Посмотрев спектакль «Ромео и Джульетта», Владимир Иванович Немирович-Данченко высказал Алексею Дмитриевичу Попову следующее знаменательное соображение: «… такое, я сказал бы, активное решение “Ромео и Джульетты” в МХАТ, с моей точки зрения, невозможно. Просто актеры не привыкли так много делать движений… У них сердце не выдержит {223} такой нагрузки… Мы в этом смысле в МХАТ более солидно ведем себя на сцене…»[214]

Меж тем инфантильность бабановского типа была ведь чем-то большим, чем инфантильность ее физического склада, как и великолепная тарасовская женственность: актриса может быть такой или эдакой, но время выбирает ее не случайно.

Тарасовская женщина была создана природой, чтобы властвовать мужчиной, но и подчиняться диктату иррациональной стихии страсти. В этом была ее свобода: свобода чувства, своеволие любви. Но и ее нерассуждающая покорность. Бабановская женщина-девочка научилась лишь «властвовать собой». Она была взращена эстетикой и практикой критического духа и эмансипации. Не потому ли так удалась ей капризная графиня де Бельфлёр с ее свободным критическим умом и несвободным чувством?

Так кончался первый из «этюдов о любви», которые сыграла Бабанова в расцвете своего таланта, в предвоенные годы, утвердив свое особое, бабановское место в театре тех лет.

«Таня» была написана молодым драматургом Арбузовым в тайном расчете на нее.

Алексей Николаевич Арбузов много раз и по разным поводам рассказывал как он писал «Таню». В основе этой пьесы, принесшей ему неожиданно широкую и прочную популярность, было несколько реальных жизненных случаев.

Из рассказа А. Н. Арбузова

«До этого пьес для артистов я никогда не писал. Но Бабанова была моей любимой актрисой с 1922 года. В “Великодушном рогоносце” она меня сразила. К этому еще примешивался восторг от ее женского ангельского облика — ни до, ни после я таких женщин не видел. В ней было что-то райское. А когда в “Д. Е.” она появилась в кепке, с папиросой и спела — это вообще сделало переворот в моем юношеском сознании.

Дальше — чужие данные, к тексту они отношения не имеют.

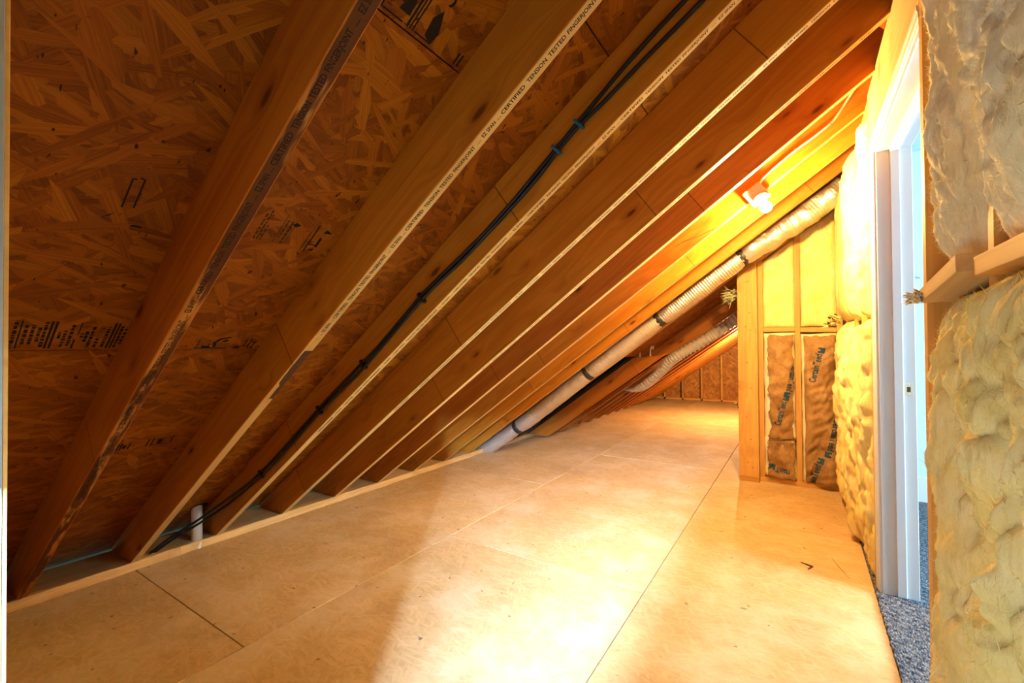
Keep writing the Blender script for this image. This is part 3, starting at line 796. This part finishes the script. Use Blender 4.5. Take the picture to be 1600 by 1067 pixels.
# u runs towards -Y so that (u, v, n) stays right-handed on the right wall
def rbatt(y1, y0, z0, z1, depth, bulge, seed, mat, label, group=None, face=KX, fuzz=0, **kw):
    o = batt('insulation_batt', (face, y1, z0), (0, -1, 0), ZU, XN, y1-y0, z1-z0, depth, bulge, seed, mat, **kw)
    tag(o, label, 'insulation', group)
    if fuzz: fibers(o, fuzz, seed, mat)
    return o
GR = 'fiberglass batts in the knee wall'
rbatt(1.618, 1.278, 1.350, 2.36, 0.02, 0.078, 1, FIB_PALE, 'pale upper fiberglass batt directly right of the doorway, round bottom end', GR, res=0.0065, lump=0.022, rough=0.014, power=2.2, fine=0.009, fuzz=16000, face=0.343)
rbatt(1.618, 1.278, 0.015, 1.285, 0.02, 0.070, 2, FIB_Y, 'ragged lower fiberglass batt directly right of the doorway, torn corner at its top', GR, res=0.0065, lump=0.034, rough=0.022, power=2.4, fine=0.009, fuzz=18000, face=0.340)
rbatt(1.240, 0.866, 1.350, 2.36, 0.02, 0.094, 3, FIB_PALE, 'pale upper fiberglass batt second from the doorway, rounded and bright', GR, res=0.006, lump=0.028, rough=0.018, power=2.2, fine=0.009, fuzz=20000, face=0.343)
rbatt(1.240, 0.866, 0.015, 1.300, 0.02, 0.090, 4, FIB_Y, 'deeply furrowed lower fiberglass batt second from the doorway', GR, res=0.006, lump=0.046, rough=0.034, power=2.8, fine=0.009, fuzz=22000, face=0.338)
rbatt(0.830, 0.50, 1.345, 2.36, 0.03, 0.060, 5, FIB_PALE, 'upper fiberglass batt cut by the right picture edge', GR, res=0.012, lump=0.02, face=0.315)
rbatt(0.830, 0.50, 0.015, 1.300, 0.03, 0.060, 6, FIB_Y, 'lower fiberglass batt cut by the right picture edge', GR, res=0.012, lump=0.03, face=0.315)
# far side of the door
rbatt(3.150, 2.790, 1.32, 2.33, 0.05, 0.050, 11, FIB_Y, 'upper fiberglass batt between the door casing and the first stud, loose ruffled face', GR, res=0.012, lump=0.030, rough=0.02, face=0.305)
rbatt(3.150, 2.790, 0.015, 1.30, 0.05, 0.060, 12, FIB_Y, 'torn lower fiberglass batt beside the door casing, peeling off the studs', GR, res=0.010, lump=0.045, rough=0.018, fuzz=9000, face=0.305)
rbatt(3.560, 3.190, 1.32, 2.33, 0.05, 0.085, 13, FIB_Y, 'bulging upper fiberglass batt with a smooth bright face under the lamp', GR, res=0.012, lump=0.012, rough=0.008, face=0.300)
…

Пьесу я писал долго, отдалял момент окончания, и не только потому, что было трудно, но и потому, что я отдалял от себя момент встречи с Марией Ивановной. Боялся этого момента.

{224} … С Марией Ивановной знаком я не был, просто узнал номер ее телефона и позвонил. Я сказал, что написал пьесу и что там есть для нее роль. Сначала она показалась мне равнодушной, но ролью заинтересовалась.

— Можно отдать вам пьесу? — спросил я.

— А прочитать можете? — спросила она.

Я никак не рассчитывал на такой оборот дела и очень испугался.

— Когда?

— Сегодня вечером.

Она спросила мой номер телефона и действительно через час позвонила.

— Я приду. Можно с Юткевичем?

Что я мог ответить? Они пришли, и я прочел им пьесу».

Из рассказа С. И. Юткевича

«Это было на Дмитровке, в доме напротив Экспериментального театра (теперь Театр оперетты), в большой комнате, очень скромно обставленной, где жила вся семья. Пьеса мне понравилась, хотя не все было в моем вкусе».